CHELSEA WOLFE em entrevista.


A palavra apocalipse, do grego αποκάλυψις, significa revelação. Ora, pode ser exactamente essa a palavra mais correcta para definirmos a conversa que trocámos com Chelsea Wolfe, uma female singer que não tenta ser apenas mais uma menina bonita com vontade de cantar. “Eu sou bastante melancólica, quase maníaco-depressiva na minha vida diária e isso não é muito diferente no meu «eu» em palco. Também sou bastante tímida”. A este quadro que a própria pinta de si, sentimo-nos forçados a acrescentar-lhe a simpatia e a amabilidade com que nos deixou entrar na sua bolha “prisional”: “Eu normalmente passo muito tempo sozinha, um pouco como um recluso.”
Se tantas vezes exaltamos um paraíso terrestre, Chelsea Wolfe já encontrou esse seu lugar. Mas atenção, de paradisíaco nada tem. Chelsea – sim, tratamo-la pelo primeiro nome, ficou nossa amiga – vive num mundo diferente, sente-se confortável no inferno de elementos que cria em Mer, tema em destaque no seu segundo lançamento, αποκάλυψις (aka Apocalypse). Música vinda das trevas, assim podemos adjectivar um som que é como uma banda sonora do demónio – parece que esta entrevista não podia sido mais certeira altura e realmente não podia. “Há algumas coisas que sempre foram fontes de inspiração para mim, por exemplo, a escuridão da Natureza ou a ideia de universos paralelos, a história nórdica e a linguagem bíblica, todas essas coisas guiam o meu sentido estético. E acho que essa estética visual é importante para um músico”.

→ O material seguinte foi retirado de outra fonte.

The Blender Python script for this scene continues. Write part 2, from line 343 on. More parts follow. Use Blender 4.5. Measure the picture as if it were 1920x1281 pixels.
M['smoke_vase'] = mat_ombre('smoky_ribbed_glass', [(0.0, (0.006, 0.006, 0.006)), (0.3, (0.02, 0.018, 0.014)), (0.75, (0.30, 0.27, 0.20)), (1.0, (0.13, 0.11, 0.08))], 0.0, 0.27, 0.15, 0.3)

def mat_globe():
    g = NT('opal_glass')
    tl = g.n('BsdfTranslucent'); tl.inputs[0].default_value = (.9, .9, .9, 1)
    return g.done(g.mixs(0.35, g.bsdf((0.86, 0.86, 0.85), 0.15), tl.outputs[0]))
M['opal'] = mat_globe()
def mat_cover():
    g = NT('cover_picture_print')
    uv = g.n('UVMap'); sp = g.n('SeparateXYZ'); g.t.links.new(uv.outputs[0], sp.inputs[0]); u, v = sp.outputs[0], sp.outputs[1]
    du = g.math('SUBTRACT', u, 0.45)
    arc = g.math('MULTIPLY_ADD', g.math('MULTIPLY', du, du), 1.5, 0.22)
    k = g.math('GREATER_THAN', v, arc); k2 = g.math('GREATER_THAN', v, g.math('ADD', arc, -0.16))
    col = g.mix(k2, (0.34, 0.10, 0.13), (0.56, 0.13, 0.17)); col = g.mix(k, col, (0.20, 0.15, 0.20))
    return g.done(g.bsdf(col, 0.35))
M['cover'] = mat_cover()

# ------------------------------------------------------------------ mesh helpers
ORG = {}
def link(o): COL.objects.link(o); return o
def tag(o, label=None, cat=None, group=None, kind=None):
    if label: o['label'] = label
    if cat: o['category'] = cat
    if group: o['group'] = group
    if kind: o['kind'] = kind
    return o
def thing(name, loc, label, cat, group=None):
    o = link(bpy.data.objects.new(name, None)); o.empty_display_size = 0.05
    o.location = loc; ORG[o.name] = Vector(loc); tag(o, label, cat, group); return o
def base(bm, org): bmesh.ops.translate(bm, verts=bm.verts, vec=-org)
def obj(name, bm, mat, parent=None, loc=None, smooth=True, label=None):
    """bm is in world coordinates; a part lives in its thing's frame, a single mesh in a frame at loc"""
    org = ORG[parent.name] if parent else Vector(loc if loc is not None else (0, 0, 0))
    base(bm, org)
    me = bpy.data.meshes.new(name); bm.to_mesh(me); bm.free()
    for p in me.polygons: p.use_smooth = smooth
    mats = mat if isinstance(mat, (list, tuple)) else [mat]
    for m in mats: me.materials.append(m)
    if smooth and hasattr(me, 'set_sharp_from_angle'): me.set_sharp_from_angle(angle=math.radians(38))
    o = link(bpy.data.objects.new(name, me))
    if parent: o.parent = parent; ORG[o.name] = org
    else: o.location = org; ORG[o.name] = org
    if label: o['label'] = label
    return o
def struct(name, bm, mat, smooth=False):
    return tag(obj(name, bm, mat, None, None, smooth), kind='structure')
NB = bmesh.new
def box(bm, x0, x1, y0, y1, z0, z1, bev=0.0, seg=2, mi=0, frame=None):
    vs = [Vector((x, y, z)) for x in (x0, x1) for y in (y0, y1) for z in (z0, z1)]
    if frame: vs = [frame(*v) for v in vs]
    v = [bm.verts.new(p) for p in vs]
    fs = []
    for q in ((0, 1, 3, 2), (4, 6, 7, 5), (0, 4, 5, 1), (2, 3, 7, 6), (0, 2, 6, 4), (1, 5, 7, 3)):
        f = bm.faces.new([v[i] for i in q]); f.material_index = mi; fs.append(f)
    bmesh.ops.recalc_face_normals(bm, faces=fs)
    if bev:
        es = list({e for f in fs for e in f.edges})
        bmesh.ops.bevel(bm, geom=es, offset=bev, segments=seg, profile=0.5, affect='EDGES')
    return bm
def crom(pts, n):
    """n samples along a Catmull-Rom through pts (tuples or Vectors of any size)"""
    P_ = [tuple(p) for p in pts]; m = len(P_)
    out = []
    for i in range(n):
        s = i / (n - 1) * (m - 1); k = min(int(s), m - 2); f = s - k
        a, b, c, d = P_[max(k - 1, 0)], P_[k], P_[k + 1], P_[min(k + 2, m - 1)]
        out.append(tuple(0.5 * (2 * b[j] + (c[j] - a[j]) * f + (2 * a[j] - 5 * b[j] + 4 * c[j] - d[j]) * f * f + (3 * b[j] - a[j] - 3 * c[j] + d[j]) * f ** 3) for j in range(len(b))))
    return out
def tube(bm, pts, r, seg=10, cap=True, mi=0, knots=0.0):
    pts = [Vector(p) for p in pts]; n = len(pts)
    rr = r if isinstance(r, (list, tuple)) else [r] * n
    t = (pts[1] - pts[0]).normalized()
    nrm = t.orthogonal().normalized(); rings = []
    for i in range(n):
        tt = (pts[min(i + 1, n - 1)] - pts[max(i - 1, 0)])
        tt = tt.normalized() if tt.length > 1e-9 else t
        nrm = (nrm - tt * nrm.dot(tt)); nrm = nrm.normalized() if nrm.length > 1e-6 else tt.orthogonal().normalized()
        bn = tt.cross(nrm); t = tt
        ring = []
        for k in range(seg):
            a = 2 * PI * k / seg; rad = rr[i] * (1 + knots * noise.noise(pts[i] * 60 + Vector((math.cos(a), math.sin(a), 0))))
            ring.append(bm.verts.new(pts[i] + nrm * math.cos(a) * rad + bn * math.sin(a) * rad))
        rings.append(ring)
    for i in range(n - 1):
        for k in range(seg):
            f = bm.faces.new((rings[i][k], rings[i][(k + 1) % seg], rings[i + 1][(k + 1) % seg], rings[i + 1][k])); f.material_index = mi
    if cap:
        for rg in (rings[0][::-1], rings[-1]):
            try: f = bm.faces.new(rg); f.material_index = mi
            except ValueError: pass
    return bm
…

Quantas vezes definir alguém como uma “pessoa normal” não pode ser o melhor elogio? Chelsea Wolfe parece ser uma pessoa normal. Tinha o bichinho da música, aprendeu guitarra e foi para o fim da fila, mas já se tem chegado à frente. O primeiro LP, The Grime And The Glow (ouçam Moses aqui em baixo), lançado ainda em 2010, está envolto, segundo a autora, de um espírito despreocupado: “O primeiro LP foi feito de um modo não linear, de uma forma orgânica... Eu andava apenas a levar as oito faixas a diferentes sítios, gravando com diferentes pessoas que não tinham qualquer preocupação se as canções iriam alguma vez ser tocadas de novo ao vivo. Depois do lançamento do LP, comecei a tocar ao vivo com banda e as coisas começaram a parecer-me mais consistentes. As canções que íamos escrevendo eram também tocadas ao vivo e acabaram por figurar no segundo álbum”. O que é certo é que com ou sem grande preocupação as coisas se foram realizando e Wolfe é hoje um nome que irão, com certeza, voltar a ouvir falar.

Apocalypse justifica isso mesmo. É um álbum impróprio para incontinentes, cardíacos ou crianças que ainda acreditem no Pai Natal. O próprio Diogo Lima confidenciou-me, ainda há dias, que tinha mesmo pingado a sua sunga ao ouvir Chelsea Wolfe. E com razão. É música do além, a criação de toda uma atmosfera visual fantasmagórica, tudo muito gótico, ligeiras pitadas que vão desde um certo experimentalismo até um blues meio acabrunhado. O resultado deixa-nos rendidos.
Fomos ainda a tempo de saber que Chelsea recentemente mudou de casa – "Eu acabei por me mudar do Norte da Califórnia para Los Angeles no fim do ano passado. Adoro morar aqui, é fácil de ter todo o trabalho feito e acaba por ser um lugar estranho, muitíssimo inspirador.” – e que tem vindo também a mudar a sua relação com o palco – “Levou-me algum tempo a sentir-me confortável em palco, mas claro, quantos mais concertos fazes, mais habituada ficas. E à medida que dou mais concertos, mais me divirto neles! E também fiquei a adorar conhecer novas pessoas e novos fãs.” A nós ainda não nos mudou a vida, mas já nos deixou com o coração quente. Obrigado, Chelsea.